Au départ, on n’observe que des Juifs qui professent que Jésus est le Christ c’est-à-dire « le Messie juif attendu ». Il est mort et selon eux il est ressuscité et il est le sauveur. Mais pour toutes ces catégories-là, il est le Messie, « le Christ », mais tous ces groupes-là n’existent qu’en tant d’ordres juifs. Cela est complètement inexplicable et étranger et incompréhensible pour des gentils,* les païens, ça n’existe pas pour eux un messie mort qui ressuscite.

* du latin Gentiles (les « nations ») cela est la traduction habituelle de l’hébreu Goyim, nations, qui finit par désigner les non-Juifs. Les auteurs chrétiens ont aussi employé ce mot pour désigner les païens (ainsi Paul Apôtre des gentils désigne Paul l’évangélisateur des païens).

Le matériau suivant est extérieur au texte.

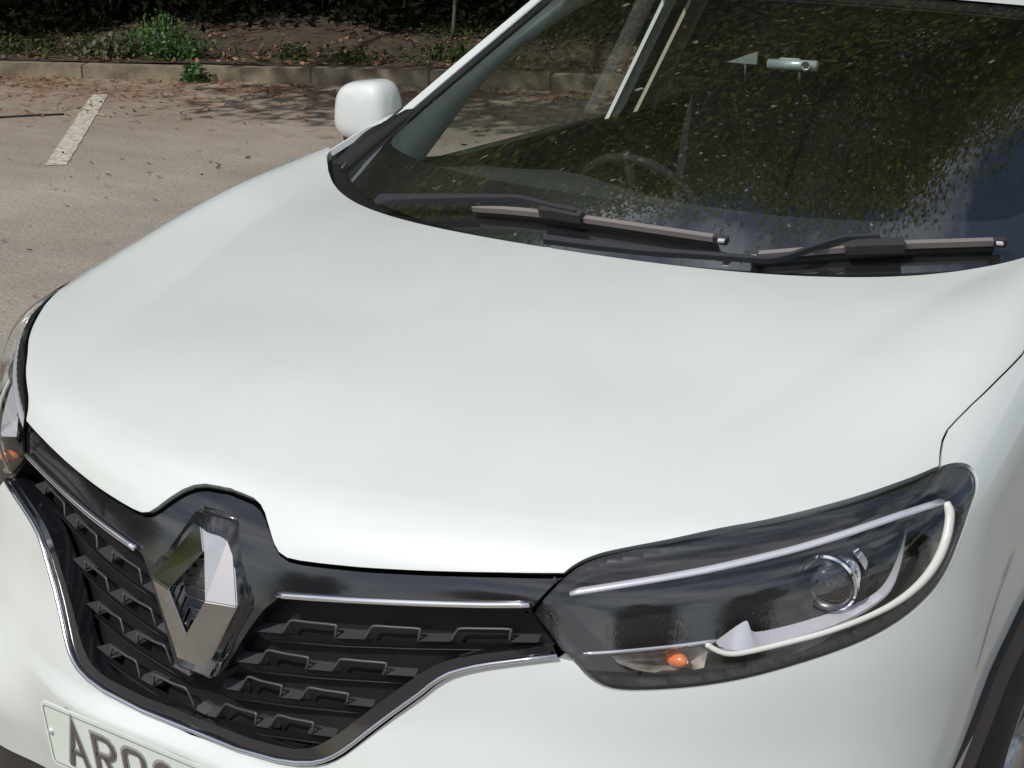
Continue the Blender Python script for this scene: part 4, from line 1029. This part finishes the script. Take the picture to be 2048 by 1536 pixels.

Comprenons bien que le Christ pour nous s’est imprégné de vingt siècles de réflexions dogmatiques. Mais Christ ces משיח mashia'h, en hébreu c’est Χριστός Christos en grec, c’est l’oint, c’est un personnage qui a reçu l’onction et un rôle très particulier. Mais à cette époque du premier siècle, cela n’a pas encore la prévenance que nous affectons et qui implique le terme de Christ de nos jours. C’est ce qu’il nous est difficile aujourd’hui, de nous replonger dans une mentalité celle de ceux qui ont en quelque sorte été les précurseurs du christianisme. L’expression ne se trouve pas forcément heureuse, mais au sens étymologique c’est ceux qui ont découvert ou livré un culte au Christ. L’invention du christianisme c’est d’abord de voir en Jésus de Nazareth le juif crucifier, Jésus-Christ ressuscité. Cette première confession de foi va donner naissance à ce qui deviendra quelques siècles plus tard l’Église.